§ **SOURCE MATERIAL**:
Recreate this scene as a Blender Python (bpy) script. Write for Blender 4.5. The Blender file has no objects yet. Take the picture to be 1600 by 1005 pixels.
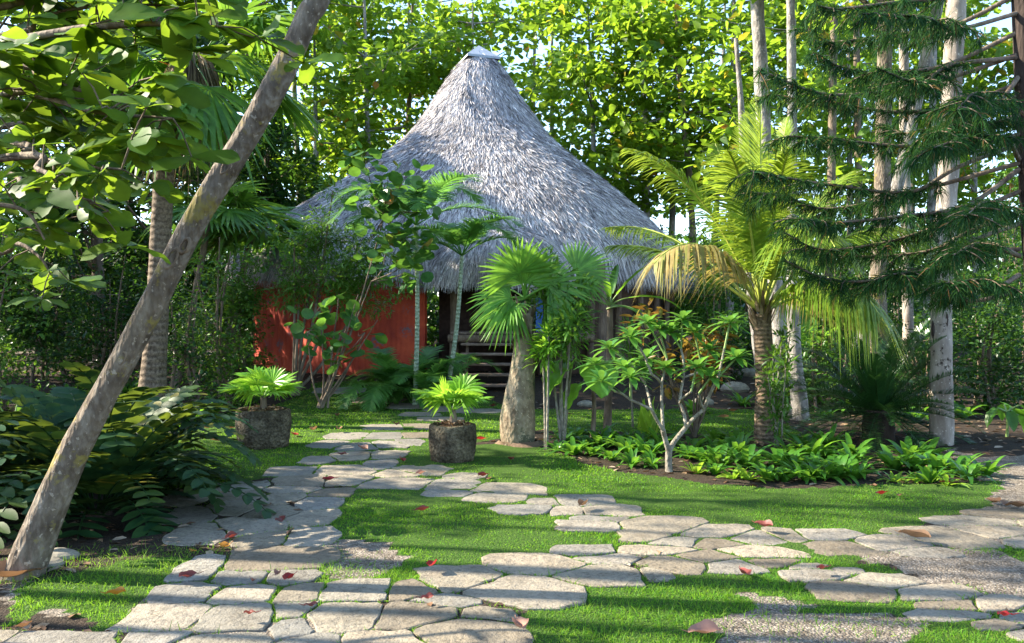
import bpy, math, random
import numpy as np
from math import radians, pi, sin, cos
random.seed(7)
RNG = np.random.default_rng(11)
C = bpy.context.scene.collection
scene = bpy.context.scene

# ------------------------------------------------------------------ camera, sky, sun, exposure
EYE = 1.6
F = 1300.0            # focal length in pixels of the 1600 px wide photograph
cam_d = bpy.data.cameras.new("camera")
cam = bpy.data.objects.new("camera", cam_d); C.objects.link(cam)
cam.location = (0, 0, EYE); cam.rotation_euler = (radians(90), 0, 0)
cam_d.sensor_width = 36; cam_d.lens = 36 * F / 1600.0
cam_d.clip_start = 0.05; cam_d.clip_end = 2000
scene.camera = cam
SUN_DIR = np.array([-0.985, 0.17, 0.0]); SUN_EL = radians(33)
SUN_DIR = SUN_DIR / np.linalg.norm(SUN_DIR)
SUNV = np.array([SUN_DIR[0] * cos(SUN_EL), SUN_DIR[1] * cos(SUN_EL), sin(SUN_EL)])
world = bpy.data.worlds.new("World"); scene.world = world; world.use_nodes = True
wn = world.node_tree; bg = wn.nodes["Background"]
sky = wn.nodes.new("ShaderNodeTexSky"); sky.sky_type = 'NISHITA'; sky.sun_disc = False
sky.sun_elevation = SUN_EL; sky.sun_rotation = math.atan2(SUN_DIR[0], SUN_DIR[1])
sky.air_density = 1.0; sky.dust_density = 0.5; sky.ozone_density = 2.0
wn.links.new(sky.outputs[0], bg.inputs[0]); bg.inputs[1].default_value = 0.15
sl = bpy.data.lights.new("sun", 'SUN'); sl.energy = 5.0; sl.angle = radians(0.55); sl.color = (1.0, 0.9, 0.72)
sun = bpy.data.objects.new("sun", sl); C.objects.link(sun)
from mathutils import Vector
sun.rotation_euler = Vector(SUNV).to_track_quat('Z', 'Y').to_euler()
scene.view_settings.view_transform = 'Standard'; scene.view_settings.look = 'None'
scene.view_settings.gamma = 1.0; scene.view_settings.exposure = 2.0
scene.render.engine = 'CYCLES'
cy = scene.cycles
cy.max_bounces = 7; cy.diffuse_bounces = 4; cy.glossy_bounces = 2; cy.transmission_bounces = 4; cy.transparent_max_bounces = 4
cy.caustics_reflective = False; cy.caustics_refractive = False; cy.sample_clamp_indirect = 6
cy.use_denoising = True
cy.use_adaptive_sampling = False

# ------------------------------------------------------------------ maths helpers
def hgt(x, y):
    """terrain height: flat garden, a low rise under the hut and beyond"""
    x = np.asarray(x, float); y = np.asarray(y, float)
    t = np.clip((y - 14.5) / 5.5, 0, 1); s = t * t * (3 - 2 * t)
    return 0.40 * s + 0.012 * np.clip(y - 22, 0, 60)
def P(px, py, Y): return np.array([(px - 800) / F * Y, Y, EYE - (py - 502.5) / F * Y])
def G(px, py):
    Y = 8.0
    for _ in range(25):
        z = float(hgt(0, Y)); Y = (EYE - z) * F / max(py - 502.5, 6.0)
    return np.array([(px - 800) / F * Y, Y, float(hgt(0, Y))])
def GY(px, Y): return np.array([(px - 800) / F * Y, Y, float(hgt(0, Y))])
def unit(v):
    v = np.asarray(v, float); n = np.linalg.norm(v, axis=-1, keepdims=True); return v / np.maximum(n, 1e-9)
def hash2(i, j, s=0):
    n = (i.astype(np.int64) * 374761393 + j.astype(np.int64) * 668265263 + s * 1274126177) & 0x7fffffff
    n = ((n ^ (n >> 13)) * 1274126177) & 0x7fffffff
    return ((n ^ (n >> 16)) & 0xffff) / 65535.0
def vnoise(x, y, s=0):
    x = np.asarray(x, float); y = np.asarray(y, float)
    i = np.floor(x); j = np.floor(y); fx = x - i; fy = y - j
    fx = fx * fx * (3 - 2 * fx); fy = fy * fy * (3 - 2 * fy)
    a = hash2(i, j, s); b = hash2(i + 1, j, s); c = hash2(i, j + 1, s); d = hash2(i + 1, j + 1, s)
    return (a * (1 - fx) + b * fx) * (1 - fy) + (c * (1 - fx) + d * fx) * fy
def fbm(x, y, s=0): return (vnoise(x, y, s) + .5 * vnoise(2.1 * x, 2.1 * y, s + 1) + .25 * vnoise(4.3 * x, 4.3 * y, s + 2)) / 1.75
def in_poly(px, py, poly):
    px = np.asarray(px, float); py = np.asarray(py, float); r = np.zeros(px.shape, bool); n = len(poly)
    for k in range(n):
        x1, y1 = poly[k][:2]; x2, y2 = poly[(k + 1) % n][:2]
        if y1 == y2: continue
        c = ((y1 > py) != (y2 > py)) & (px < (x2 - x1) * (py - y1) / (y2 - y1) + x1); r ^= c
    return r
def U(a, b, n=None): return RNG.uniform(a, b, n)

# ------------------------------------------------------------------ mesh builder
ORG = {}
class MB:
    def __init__(s): s.v = []; s.f = []; s.r = []; s.n = 0; s.sm = []
    def add(s, v, faces, rnd=0.5, smooth=False):
        """faces: int array (m,k)"""
        v = np.asarray(v, float).reshape(-1, 3); faces = np.asarray(faces, np.int64)
        if len(v) == 0 or len(faces) == 0: return
        s.v.append(v); s.f.append(faces + s.n); s.n += len(v)
        s.r.append(np.broadcast_to(np.asarray(rnd, float), (len(v),)) if np.ndim(rnd) <= 1 else rnd)
        s.sm.append(np.full(len(faces), smooth))
    def build(s, name, mat, parent=None, origin=None):
        me = bpy.data.meshes.new(name)
        if s.v:
            V = np.concatenate(s.v)
            if parent is not None: origin = ORG[parent.name]
            if origin is None: origin = np.zeros(3)
            origin = np.asarray(origin, float); V = V - origin
            sizes = np.concatenate([np.full(len(f), f.shape[1]) for f in s.f])
            loops = np.concatenate([f.ravel() for f in s.f])
            me.vertices.add(len(V)); me.vertices.foreach_set("co", V.ravel().astype(np.float32))
            me.loops.add(len(loops)); me.loops.foreach_set("vertex_index", loops.astype(np.int32))
            me.polygons.add(len(sizes)); st = np.concatenate([[0], np.cumsum(sizes)[:-1]])
            me.polygons.foreach_set("loop_start", st.astype(np.int32))
            me.polygons.foreach_set("loop_total", sizes.astype(np.int32))
            me.polygons.foreach_set("use_smooth", np.concatenate(s.sm))
            me.update(calc_edges=True)
            a = me.attributes.new("rnd", 'FLOAT', 'POINT'); a.data.foreach_set("value", np.concatenate(s.r).astype(np.float32))
            me.validate()
        o = bpy.data.objects.new(name, me); C.objects.link(o)
        if mat is not None: me.materials.append(mat)
        if parent is not None: o.parent = parent; ORG[o.name] = ORG[parent.name]
        else: o.location = origin if origin is not None else (0, 0, 0); ORG[o.name] = np.array(o.location)
        return o
def tag(o, label=None, cat=None, group=None, kind=None):
    if label: o['label'] = label
    if cat: o['category'] = cat
    if group: o['group'] = group
    if kind: o['kind'] = kind
    return o
def thing(name, label, cat, loc, group=None, rz=0):
    o = bpy.data.objects.new(name, None); C.objects.link(o); o.location = loc; o.rotation_euler = (0, 0, rz)
    o.empty_display_size = .2; ORG[o.name] = np.array(loc, float)
    return tag(o, label, cat, group)
def copy_tree(o, loc=None, rz=None, sc=None, label=None):
    c = o.copy(); C.objects.link(c)
    if loc is not None: c.location = loc
    if rz is not None: c.rotation_euler = (0, 0, rz)
    if sc is not None: c.scale = (sc, sc, sc)
    if label: c['label'] = label
    for ch in list(o.children):
        d = ch.copy(); C.objects.link(d); d.parent = c
        for g in list(ch.children):
            e = g.copy(); C.objects.link(e); e.parent = d
    return c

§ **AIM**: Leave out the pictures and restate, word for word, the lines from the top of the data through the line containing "scene = bpy.context.scene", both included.

§ **THE COMPLETED TASK**:
Recreate this scene as a Blender Python (bpy) script. Write for Blender 4.5. The Blender file has no objects yet. Take the picture to be 1600 by 1005 pixels.
import bpy, math, random
import numpy as np
from math import radians, pi, sin, cos
random.seed(7)
RNG = np.random.default_rng(11)
C = bpy.context.scene.collection
scene = bpy.context.scene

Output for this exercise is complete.